We've been thinking about coaching a lot lately. Your sales teams are constantly reinventing themselves to align with their customer’s environment. When they are at their best, they are in sync with the customer’s tactical and strategic initiatives. But the best actions to take are sometimes not clear. This is when coaching skills are critical to help your teams gain their bearings.

In a recent First Thursday interview, CPS managing partner Ken Evans offered up these four critical coaching habits:

1. Establish high-value coaching relationships - Whether the coaching relationship is requested by a sales team member or by the potential coach, it's important that this relationship (and the act of coaching itself) be clearly separated from any other pre-existing relationship. If it isn't different, the conversations will quickly revert back to the previous relationship. Also, it should be a cardinal rule of every coach to ask permission to give coaching, every time.
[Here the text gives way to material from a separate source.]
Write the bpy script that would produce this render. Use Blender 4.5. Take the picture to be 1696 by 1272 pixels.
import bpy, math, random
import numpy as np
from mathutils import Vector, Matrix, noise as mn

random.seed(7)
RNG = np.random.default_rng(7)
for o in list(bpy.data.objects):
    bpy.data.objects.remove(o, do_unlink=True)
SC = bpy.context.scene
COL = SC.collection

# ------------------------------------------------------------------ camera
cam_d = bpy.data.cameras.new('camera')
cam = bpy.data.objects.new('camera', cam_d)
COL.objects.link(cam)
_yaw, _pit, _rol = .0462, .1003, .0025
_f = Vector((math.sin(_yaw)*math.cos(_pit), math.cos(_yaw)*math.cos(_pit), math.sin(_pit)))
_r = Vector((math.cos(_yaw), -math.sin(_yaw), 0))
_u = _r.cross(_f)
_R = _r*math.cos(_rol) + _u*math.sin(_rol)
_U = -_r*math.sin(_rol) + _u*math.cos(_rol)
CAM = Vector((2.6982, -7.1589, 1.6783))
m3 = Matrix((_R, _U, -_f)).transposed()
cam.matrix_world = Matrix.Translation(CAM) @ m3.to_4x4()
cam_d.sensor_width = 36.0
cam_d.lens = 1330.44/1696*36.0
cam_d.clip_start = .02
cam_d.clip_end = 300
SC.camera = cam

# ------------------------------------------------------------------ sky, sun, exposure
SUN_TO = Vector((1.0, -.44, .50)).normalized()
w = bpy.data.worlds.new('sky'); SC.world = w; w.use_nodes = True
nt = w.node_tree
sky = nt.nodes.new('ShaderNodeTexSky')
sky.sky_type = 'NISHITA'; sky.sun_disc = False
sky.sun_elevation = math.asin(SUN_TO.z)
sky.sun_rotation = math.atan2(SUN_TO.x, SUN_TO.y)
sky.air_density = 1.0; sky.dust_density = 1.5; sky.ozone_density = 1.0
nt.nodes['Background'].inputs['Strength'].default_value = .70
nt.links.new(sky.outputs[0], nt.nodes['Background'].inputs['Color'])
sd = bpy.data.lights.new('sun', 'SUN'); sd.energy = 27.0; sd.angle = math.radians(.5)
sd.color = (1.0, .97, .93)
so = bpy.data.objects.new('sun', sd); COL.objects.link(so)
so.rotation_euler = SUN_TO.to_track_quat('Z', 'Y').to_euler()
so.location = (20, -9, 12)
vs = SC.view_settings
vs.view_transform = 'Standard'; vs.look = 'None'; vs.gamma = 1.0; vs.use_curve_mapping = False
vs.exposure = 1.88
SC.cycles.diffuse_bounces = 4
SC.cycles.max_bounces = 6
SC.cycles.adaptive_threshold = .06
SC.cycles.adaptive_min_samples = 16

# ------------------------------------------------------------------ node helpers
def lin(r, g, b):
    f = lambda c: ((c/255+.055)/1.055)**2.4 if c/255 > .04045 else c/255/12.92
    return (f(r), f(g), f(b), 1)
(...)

The team member who has given permission will always be more receptive.

2. Identify coachable moments - How can a coach tell when a coachable moment is at hand? You may hear these signals from your sales team members.

  • Do you have a minute?
  • There’s something I’d like to run by you.
  • What would you do in a situation like this?
  • I’m stuck.

A key to discovering coachable moments is being centered on your team member, not on yourself as coach. We have found that many coachable moments occur before or after operations reviews and at critical stages of the sales process. A best practice for finding coachable moments is to look for instances when your salespeople are planning an important and tough customer call.

3. Help your teams develop extraordinary goals - Nothing inhibits right actions by your sales team members more than not having a defined goal and a target date for completion. Without a goal, your teams are destined to spend most of their time focused on the urgent rather than on the important. We recommend that you always ask your team or team member to state clearly and openly the goals to be achieved. The next great question is to ask your team to articulate the benefit to the customer, should the goal be realized.

4. Get commitment to actions - Because how best to achieve the goal is frequently a little foggy, you should seek commitment to the goal and some agreed-to milestones along the way. Crisply executed short-term best next actions related to the milestones help gain momentum and build enthusiasm toward reaching the goal. The following best practices gain commitment to action and transfer from you to the team members:

  • Frequent crisp conversations about status and what each team member will do next
  • Commit time to accomplish best next actions
  • Communicate results of actions

So what’s the coaching payoff?  Many of the best selling organizations we have observed have good sales and support people.  But they also have great sales coaches who help guide the sales strategies and who help the selling teams execute the work plans as projects. Effective coaching builds competency from the ground up, and transfers peak performance throughout the organization.